Son bir kaç haftadır okurlarımızın bize ilettikleri sorulara göz attığımızda soruların hep aynı konular ile alakalı gelmeye başladığını farkettik. Daha önce yazdıklarımızı bir özet olarak toparlamak suretiyle sizlere biraz daha yardımcı olacağımızı düşünüyoruz. Merkez bankası kredi kaydı Kara liste KKB’deki negatif kredi kaydı ve sicil affı yorumların yoğunlaştığı ana başlıklar.
Teoride ve pratikte kara liste
Teorik olarak bankalar tarafından kullanılan kara liste diye birşey yok. Pratikte ise KKB ve Merkez bankası’nın yanısıra, kredi veya kredi kartı veren kuruluşların kendi veritabanlarında kayıtlı belirli bir performansa sahip kişilerin kredi başvurularının kabul edilmemesi söz konusu. Yani ” bu listedeki insanlara kredi verilemeyecek ” denilen bir liste yok. Bankalar ve kredi veren kurumlar, bunu bir kara liste uygulaması olarak değil, kurumun kendi kredi politikasını uygulaması olarak yorumluyorlar.
Kimlere kredi ve hangi şartlarda kredi verip vermeyeceğine kim karar verir ?

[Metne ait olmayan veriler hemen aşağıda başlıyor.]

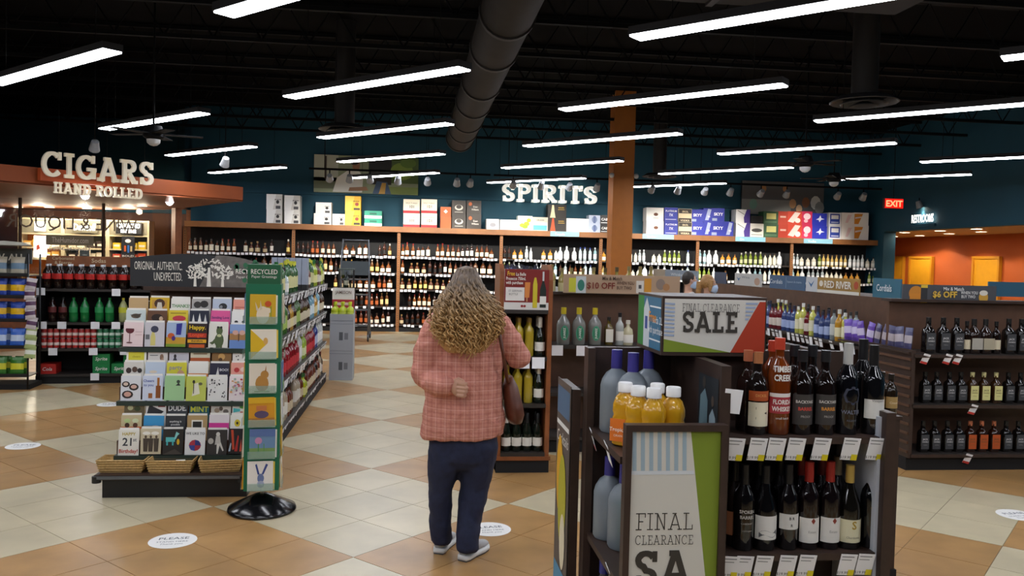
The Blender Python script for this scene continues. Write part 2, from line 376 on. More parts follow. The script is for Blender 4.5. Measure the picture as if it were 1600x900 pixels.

Bu sorunun cevabı çok basit, kredi veren kurumlar kimlere kredi verip veremeyeceğine sadece kendileri karar verirler. Dolayısıyla kendi sağladığı kaynakları, kendi uygun gördüğü profile verip vermemekte serbesttirler.
Devlet veya hükümetin bu konuda denetleyici rolü vardır. Buradaki denetleyici rol, özerk bir kurum olan BDDK’ya verilmiştir. BDDK, özellikle geçmişte olduğu gibi bankaların tüketicilerden topladıkları kaynaklarını, grup faaliyetlerini fonlama amacıyla kullanımının tekrar yaşanmasına mani olarak ülke ekonomisinin ve tüketicilerin zarar görmesinin önüne geçmek amacıyla kurulmuştur. Tüketicilerin yaşadığı kara liste veya kredi sicili ile ilgili sorunlar hakkında kısaca sizlere daha önce kamuoyunda bahsi geçen sicil affının gerçekte politikacılar tarafından öne çıkartılan amaca hizmet edip etmeyeceğine dair şüphelerimiz olduğundan bahsetmiştik. Sicil affı sayesinde ilgili yasayla kredi kartı borçlarını 12 aylık ödeme planı tercih ederek yapılandırılan tüketiciler bankalar ile tekrar kredi ilişkisi kurma imkanı olacak. Burada en önemli faktör, bankaların bu müşterilere kredi vermeye cesaretleri olup olmadığı. Şu anda bankaların kredi verirken oldukça sağlamcı davrandığını düşünürsek, bunun en azından ilk altı ay için pek mümkün olmayacağını düşünüyoruz.